Tanzania: Why Tax Collection Hit Record 2.77tri/-

THE record 2.77tri/- revenue collection in December last year has been attributed to President Samia Suluhu Hassan’s bold initiative to transform the country’s tax administration system.

The collection exceeded the 2.60tri/- target, and is equivalent to 10.3 per cent growth compared to 2.51tri/- in the corresponding period last year.

Also, the Tanzania Revenue Authority (TRA) has set another historic record in the half year 2022/23 collection, after collecting 12.46tri/-, which is equivalent to 99 per cent of the 12.48tri/- target. This makes up an increase of 1.35tri/- as compared to a collection of 11.11tri/- recorded in the same period last year, indicating a growth of 12.2 per cent.

In a statement released on Sunday, the TRA Commissioner, Mr Alphayo Kidata attributed the collection success to the use of the reconciling system directive by President Samia that has created an enabling environment of trade and investment within the country.

“Aside from surpassing the December 2022 target, the historic collection is the highest to be recorded since TRA was established in 1996, thanks to government continued support in the improvement of effective systems,” said Mr Kidata.

He added that a good rapport has continued to be strengthened with taxpayers triggering a steady voluntary tax payment.

In gaining more returns in the near future, the TRA boss urged traders to issue electronic receipts as per the law; the same applies to buyers to demand for the receipts after making their purchases.

“We are confident that the good relations will be fostered further in achieving arriving at the set collection goal of 24.76tri/- in the financial year 2022/2023,” said Mr Kidata.

Such a move has been hailed by economists, pointing out that this implied impressive growth of economic activities coupled with a widened tax base, both of which are good for the economy.

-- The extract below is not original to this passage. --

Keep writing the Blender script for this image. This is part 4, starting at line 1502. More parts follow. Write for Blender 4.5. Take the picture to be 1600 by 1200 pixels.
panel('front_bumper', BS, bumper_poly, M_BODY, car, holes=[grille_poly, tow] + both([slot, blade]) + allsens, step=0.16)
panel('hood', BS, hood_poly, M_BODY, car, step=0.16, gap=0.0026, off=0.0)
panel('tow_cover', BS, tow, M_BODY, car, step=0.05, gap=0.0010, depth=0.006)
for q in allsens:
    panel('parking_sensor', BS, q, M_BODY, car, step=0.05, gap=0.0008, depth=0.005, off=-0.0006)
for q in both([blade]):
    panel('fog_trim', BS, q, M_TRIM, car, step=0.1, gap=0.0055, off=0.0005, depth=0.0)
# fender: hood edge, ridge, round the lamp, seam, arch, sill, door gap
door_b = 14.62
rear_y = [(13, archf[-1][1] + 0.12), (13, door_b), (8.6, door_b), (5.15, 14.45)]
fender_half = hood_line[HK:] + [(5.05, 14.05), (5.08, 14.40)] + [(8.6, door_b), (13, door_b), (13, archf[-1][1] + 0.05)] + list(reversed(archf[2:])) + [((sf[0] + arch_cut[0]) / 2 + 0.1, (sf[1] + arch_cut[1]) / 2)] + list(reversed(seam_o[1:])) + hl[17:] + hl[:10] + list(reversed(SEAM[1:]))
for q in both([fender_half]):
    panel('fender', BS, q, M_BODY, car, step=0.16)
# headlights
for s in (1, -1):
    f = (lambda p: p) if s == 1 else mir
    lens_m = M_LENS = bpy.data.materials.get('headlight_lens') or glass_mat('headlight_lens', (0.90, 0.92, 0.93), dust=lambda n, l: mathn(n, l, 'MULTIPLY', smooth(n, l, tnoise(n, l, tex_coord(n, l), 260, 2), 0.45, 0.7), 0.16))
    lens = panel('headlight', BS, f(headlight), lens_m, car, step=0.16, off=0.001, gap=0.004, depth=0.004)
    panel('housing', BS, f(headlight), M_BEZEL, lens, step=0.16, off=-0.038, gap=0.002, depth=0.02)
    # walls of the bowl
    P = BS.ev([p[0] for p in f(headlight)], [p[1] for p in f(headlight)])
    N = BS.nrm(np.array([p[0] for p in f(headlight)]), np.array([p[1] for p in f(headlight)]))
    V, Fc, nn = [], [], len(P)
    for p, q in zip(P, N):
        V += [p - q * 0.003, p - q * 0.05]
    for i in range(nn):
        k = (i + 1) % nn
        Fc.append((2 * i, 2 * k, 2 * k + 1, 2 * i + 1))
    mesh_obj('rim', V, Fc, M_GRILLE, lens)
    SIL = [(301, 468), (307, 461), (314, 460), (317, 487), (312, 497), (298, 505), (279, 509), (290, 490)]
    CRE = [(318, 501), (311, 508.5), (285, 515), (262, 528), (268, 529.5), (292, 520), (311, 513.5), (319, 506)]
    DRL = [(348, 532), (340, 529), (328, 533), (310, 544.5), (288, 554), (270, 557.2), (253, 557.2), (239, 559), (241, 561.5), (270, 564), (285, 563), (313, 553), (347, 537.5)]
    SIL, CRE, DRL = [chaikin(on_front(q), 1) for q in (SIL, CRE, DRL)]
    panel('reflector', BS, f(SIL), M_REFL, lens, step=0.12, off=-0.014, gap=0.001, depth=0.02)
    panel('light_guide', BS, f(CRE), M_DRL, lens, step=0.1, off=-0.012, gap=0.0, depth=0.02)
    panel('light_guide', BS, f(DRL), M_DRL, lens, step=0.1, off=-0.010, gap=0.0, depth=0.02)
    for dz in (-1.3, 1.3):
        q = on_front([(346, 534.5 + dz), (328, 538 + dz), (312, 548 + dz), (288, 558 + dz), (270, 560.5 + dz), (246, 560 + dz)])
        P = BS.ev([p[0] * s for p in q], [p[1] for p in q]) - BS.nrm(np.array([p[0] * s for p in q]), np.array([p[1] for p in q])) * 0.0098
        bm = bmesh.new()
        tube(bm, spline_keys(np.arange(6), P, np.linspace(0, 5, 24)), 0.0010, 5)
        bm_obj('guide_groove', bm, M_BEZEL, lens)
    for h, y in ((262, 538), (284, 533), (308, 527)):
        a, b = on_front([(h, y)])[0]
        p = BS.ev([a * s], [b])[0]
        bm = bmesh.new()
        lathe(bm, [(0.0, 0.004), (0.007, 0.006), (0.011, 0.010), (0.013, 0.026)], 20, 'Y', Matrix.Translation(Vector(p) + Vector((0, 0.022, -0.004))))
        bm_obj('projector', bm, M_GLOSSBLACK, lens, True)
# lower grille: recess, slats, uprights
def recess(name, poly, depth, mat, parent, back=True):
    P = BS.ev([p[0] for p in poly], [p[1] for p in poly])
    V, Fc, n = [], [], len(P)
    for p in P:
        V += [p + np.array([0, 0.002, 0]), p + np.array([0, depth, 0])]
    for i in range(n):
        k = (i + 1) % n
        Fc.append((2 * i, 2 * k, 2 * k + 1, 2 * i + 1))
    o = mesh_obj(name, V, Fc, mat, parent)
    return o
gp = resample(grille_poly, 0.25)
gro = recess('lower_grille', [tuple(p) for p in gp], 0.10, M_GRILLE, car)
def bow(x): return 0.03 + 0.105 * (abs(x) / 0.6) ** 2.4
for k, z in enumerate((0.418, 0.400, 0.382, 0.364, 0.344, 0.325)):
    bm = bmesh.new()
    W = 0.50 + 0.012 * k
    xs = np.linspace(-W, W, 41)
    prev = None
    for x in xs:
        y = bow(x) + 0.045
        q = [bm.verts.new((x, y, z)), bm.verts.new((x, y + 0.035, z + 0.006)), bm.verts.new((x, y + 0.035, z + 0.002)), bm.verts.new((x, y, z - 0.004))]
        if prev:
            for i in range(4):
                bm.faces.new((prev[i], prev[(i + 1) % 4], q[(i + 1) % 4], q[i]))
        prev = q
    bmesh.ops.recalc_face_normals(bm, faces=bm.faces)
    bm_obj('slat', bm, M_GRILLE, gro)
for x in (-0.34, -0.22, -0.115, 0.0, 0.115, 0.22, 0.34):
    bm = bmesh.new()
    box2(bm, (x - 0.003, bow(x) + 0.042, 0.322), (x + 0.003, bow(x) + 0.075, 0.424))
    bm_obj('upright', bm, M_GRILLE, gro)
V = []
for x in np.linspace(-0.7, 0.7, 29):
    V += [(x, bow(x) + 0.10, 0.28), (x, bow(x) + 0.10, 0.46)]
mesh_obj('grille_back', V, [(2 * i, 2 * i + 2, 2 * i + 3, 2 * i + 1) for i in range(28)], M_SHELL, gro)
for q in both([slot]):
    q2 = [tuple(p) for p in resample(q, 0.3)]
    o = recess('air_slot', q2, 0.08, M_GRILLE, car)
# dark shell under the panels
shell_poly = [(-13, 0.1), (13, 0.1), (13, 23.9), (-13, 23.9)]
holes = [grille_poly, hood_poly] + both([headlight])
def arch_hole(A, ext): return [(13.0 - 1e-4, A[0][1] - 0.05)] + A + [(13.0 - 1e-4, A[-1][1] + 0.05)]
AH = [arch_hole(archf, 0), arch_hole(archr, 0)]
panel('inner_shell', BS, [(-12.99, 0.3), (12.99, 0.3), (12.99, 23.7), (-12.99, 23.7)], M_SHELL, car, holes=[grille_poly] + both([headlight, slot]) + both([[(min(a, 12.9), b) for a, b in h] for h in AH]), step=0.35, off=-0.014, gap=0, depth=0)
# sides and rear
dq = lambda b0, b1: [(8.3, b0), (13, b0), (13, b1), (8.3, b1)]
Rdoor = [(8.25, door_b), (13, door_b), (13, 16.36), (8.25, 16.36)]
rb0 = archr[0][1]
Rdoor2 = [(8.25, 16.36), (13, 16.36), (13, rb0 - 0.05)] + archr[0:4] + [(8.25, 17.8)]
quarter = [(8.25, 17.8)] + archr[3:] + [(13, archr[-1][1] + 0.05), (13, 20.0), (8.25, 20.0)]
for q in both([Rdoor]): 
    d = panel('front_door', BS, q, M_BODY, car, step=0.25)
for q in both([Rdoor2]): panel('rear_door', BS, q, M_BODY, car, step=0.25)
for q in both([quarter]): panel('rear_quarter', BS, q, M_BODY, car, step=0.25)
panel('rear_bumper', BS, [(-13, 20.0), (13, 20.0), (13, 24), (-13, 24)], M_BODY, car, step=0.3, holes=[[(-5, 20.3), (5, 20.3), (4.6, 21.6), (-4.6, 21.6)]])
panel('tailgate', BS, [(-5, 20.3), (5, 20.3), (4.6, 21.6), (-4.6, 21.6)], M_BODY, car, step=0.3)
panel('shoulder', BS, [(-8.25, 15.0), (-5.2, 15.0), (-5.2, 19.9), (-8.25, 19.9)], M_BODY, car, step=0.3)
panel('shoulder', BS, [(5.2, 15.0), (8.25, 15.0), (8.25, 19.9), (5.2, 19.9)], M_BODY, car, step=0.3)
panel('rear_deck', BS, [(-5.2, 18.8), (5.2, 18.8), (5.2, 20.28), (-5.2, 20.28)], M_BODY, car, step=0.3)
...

Commenting on the achievement, Head of Research and Analytics at Alpha Capital, Mr Imani Muhingo said that the achievement will minimise the fiscal budget deficit, leaving a larger room for strategic monetary policy maneuvre.

A seasoned economist-cum-banker, Dr Hildebrand Shayo noted that this is an outcome of the government’s deliberate efforts to put in place an enabling environment for easier payment of taxes by initiating measures such as the electronic tax filing system.

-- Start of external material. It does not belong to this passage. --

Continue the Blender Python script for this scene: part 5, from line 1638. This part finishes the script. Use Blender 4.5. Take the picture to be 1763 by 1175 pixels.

In this way, he indicated technology as a fact for improving efficiency and reducing prospects for corruption amongst dishonest employees from TRA and taxpayers on the other hand.

“The improvement in the country’s ability to mobilise revenue if it continues with the same spirit could help the president lead the government to finance most public social services using domestically generated sources,” said Dr Shayo.

Elaborating, he pointed out that the achievement communicates on how best the country can increase tax revenue, suggesting that while there is no one-size-fits-all solution, there are a few lessons that the government need to hand on to maintain this achievement as the New Year 2023 begins.

He advised TRA to embark on sustained effort to ensure high-level political commitment from all stakeholders, claiming that social dialogue enhances the likelihood of reforms being implemented and sustained.

“Effective communication with stakeholders that emphasises the intended benefits of reforms can help overcome the resistance of vested interests. TRA needs to remember that compensating the losers has proved efficient in winning public support for tax reform initiatives to improve compliance,” noted Dr Shayo.

He further stressed the need to improve the smart use of information management systems because in the modern digital economy, successful revenue mobilisation hinges on managing information and leveraging the power of big data to improve compliance and fight corruption.

“IT systems when wisely and widely used can effectively leapfrog TRA revenue collection for 2023 and beyond,” he said.